Analoghe perplessità emergono di fronte alle biografie precocemente celebrative su ogni bianconero. E c’è da tremare sul futuro di questo mestiere, quando uno fra i più autorevoli commentatori come Mario Sconcerti, arriva a dichiarare che «la Juve ha i migliori d’Europa, temo che Cristiano Ronaldo a Torino farebbe il tornante o la riserva». Seguito poi da uno dei tanti cosiddetti talent (ex giocatori) che tappezzano ogni studio tv. Il talent è Ciro Ferrara, ex Juve: «Non cambierei Dybala con Cristiano Ronaldo». Due esempi che rappresentano la punta di un iceberg fatto di dichiarazioni di pancia, di speranze dipinte da “autorevoli opinioni”. Come nel salotto di Fabio Caressa su Sky, anche questo pieno di ex. A un certo punto sembrava che il Pallone d’oro 2017 lo dovessero portare a Torino e che poi se la vedessero fra loro.

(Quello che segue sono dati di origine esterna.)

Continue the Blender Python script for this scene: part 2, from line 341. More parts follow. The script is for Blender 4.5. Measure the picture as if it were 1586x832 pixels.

Ecco, la batosta di Cardiff ha fatto crollare questo castello fragile basato sulla necessità di rendere appetibili le partite più che raccontarle. E che testimonia l’inutilità, per non dir di peggio, di far parlare di calcio solo chi ogni domanda la fa precedere da un «noi che abbiamo giocato lo sappiamo». Prima di questa epoca, a lungo, abbiamo fatto un uso moderato di talent e i migliori erano persone come Gianni Brera, Gianni Mura (lo è ancora), Vladimiro Caminiti, Beppe Viola, Nando Martellini che a pallone avevano giocato solo in cortile. L’unico che faceva e fa eccezione (scrive ancora e bene) è Bruno Pizzul, ex di Udinese e Catania. Per raccontare le cose ci vuole sapienza tecnica, certo, ma anche un sano distacco da un mondo ormai autoreferenziale e con interessi intrecciati.

Tutto questo, poi, fa da contorno a un calcio italiano che negli ultimi 25 anni ha visto solo tre squadre (Juve, Milan e Inter, con la parentesi di Lazio e Roma nel 1999 e nel 2000) vincere lo scudetto e che ha smarrito ogni senso di competitività reale. Da sei anni la Juve non ha avversari e le ultime sei, sette squadre farebbero fatica anche in B. Il Real no, deve vedersela con Barcellona, Atletico e Siviglia. In Inghilterra gli ultimi cinque titoli sono andati a quattro squadre e il livello di competitività è estremo. Ha ancora un senso distribuire risorse per allargare la forbice fra migliori e peggiori e quando si tratta di affacciarsi in Europa scoprire che è tutta un’altra realtà? La risposta è no ma, vedrete, qualcuno che passata la buriana tornerà a raccontarci favole lo troveremo ancora. Purtroppo.